Drivers continue on with oil pressure light illuminated

A vast majority of drivers would continue on if the oil pressure light came on in their vehicle, according to a new survey by the AA.

Of the 12,598 drivers who responded, only 30% would stop immediately if the oil pressure light game on, while 33% would have driven on to a place of safety before switching off the engine. However, this action could lead to catastrophic engine damage, resulting in a large repair bill.

For drivers, a matter of seconds is the difference between an oil top-up and a damaged engine that can leave them stranded by the roadside, or worse if driving on one of the UK’s ‘smart’ motorways. 

Oil pressure light confusion

Oil level warning lights (often confused with oil pressure lights), illuminate when an oil top-up is required – these are usually amber instead of red, and mean the vehicle can be driven until a top-up can take place, however, one in 10 respondents said they would stop immediately if this light came on.

Alongside the continued running with an oil pressure light, the AA survey showed that 24% of respondents said they would continue to drive with a coolant temperature warning light illuminated until they found somewhere safe to stop, while a further 25% said they would wait until the light came on, before checking what it meant. Like an engine oil pressure light, driving with a coolant temperature light on can lead to major engine damage and time off the road, in addition to a large bill.
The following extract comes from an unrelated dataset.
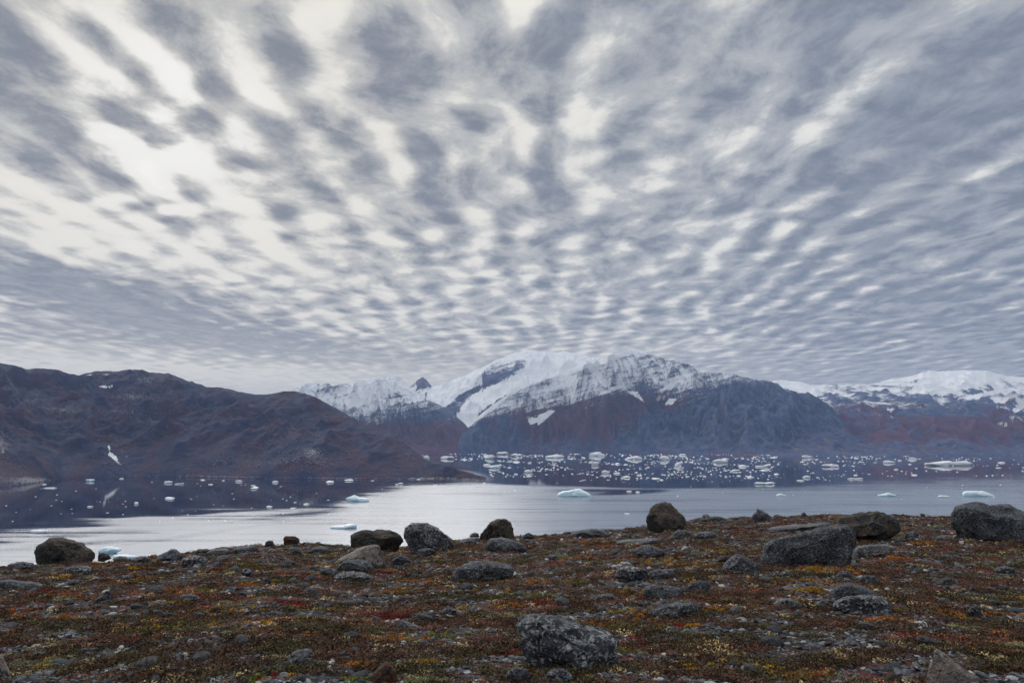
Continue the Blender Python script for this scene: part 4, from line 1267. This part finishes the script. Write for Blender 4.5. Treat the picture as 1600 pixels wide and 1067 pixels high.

Last year, the AA attended more than 17,000 vehicles where the driver had cited a dashboard warning light as the reason for their callout. On average, nine out of 10 of these vehicles were driven away, with one in ten of those only needing some reassurance on what the light referred to. For these drivers, a little research could have saved them the time and inconvenience of reporting a ‘breakdown’.

As more features are added to modern cars, the list of dashboard warning symbols will grow. Knowing the truth, when it comes to dash symbols and warning lights, can leave you better prepared if one of the lights or symbols suddenly illuminates when driving.

Charging system problems

The same survey revealed that only a 32% of respondents said that they would recognise a charging system warning light and would get to a place of safety before stopping if it came on. 

This warning light refers to a battery charging or alternator fault, but as most alternators are belt driven, it does not necessarily mean that the alternator is broken and could indicate a broken fan belt or belt pulley system issue.

Tony Rich, former AA patrol of the year, said: ”With the sheer amount of information and warning symbols available on many modern dashboards, it’s ok to feel daunted. Learning what the main warnings lights and symbols mean before you actually need to know, can ease the strain if they come on when driving.

“Trying to access information on warning lights if you are in a rush, or when flustered, can lead to confusion around what the warning means. For example, knowing the difference between a light telling you that an oil change is due rather than the engine’s oil pressure being critically low can save you waiting at the roadside for help to arrive.